During a second, ceremonial swearing-in ceremony for Lynch a few blocks from the White House at the Warner Theatre Obama noted Lynch’s experience in fighting terrorism, financial fraud and cybercrime, and said she has put “laser focus” on carrying out the Justice Department’s anti-terrorism, financial fraud and civil rights priorities.

“The law is her map; justice, her compass,” Obama said. “She is tough, but she is fair. She is firm but kind. Her intelligence and her judgment, her grace under fire have earned the trust and admiration of those she works with and those she serves, and even those she goes up against.”

Lynch is the 83rd U.S. attorney general and the first African American woman to hold the position. She was officially sworn in by Vice President Joe Biden on April 27, but attorneys general often have a second swearing-in ceremony that more people can attend.

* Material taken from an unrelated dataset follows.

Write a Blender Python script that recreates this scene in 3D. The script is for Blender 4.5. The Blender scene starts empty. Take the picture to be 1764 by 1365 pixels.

Supreme Court Justice Sonia Sotomayor performed the ceremony, using a Bible that once belonged to Frederick Douglass, an African-American human rights leader. Lynch, 56, was flanked by Obama, her parents and husband Stephen Hargrove as she took the oath of office.

Lynch, who joined Twitter before the ceremony, said she was honored, as both Douglass and Sotomayor are inspirations to her.

She thanked family, friends and colleagues during her speech and credited her father, the Rev. Lorenzo Lynch, with influencing her principles and dedication to public service.

“I stand before you today having been blessed beyond compare,” Lynch said. “But to whom much has been given, much is required.”

Lynch captured national headlines early in her tenure, launching a federal investigation of the Baltimore Police Department following the death of Freddie Gray, a black man who died after suffering fatal injuries while in police custody.

That same month, she earned global recognition for United States government’s crackdown on FIFA, international soccer’s governing body.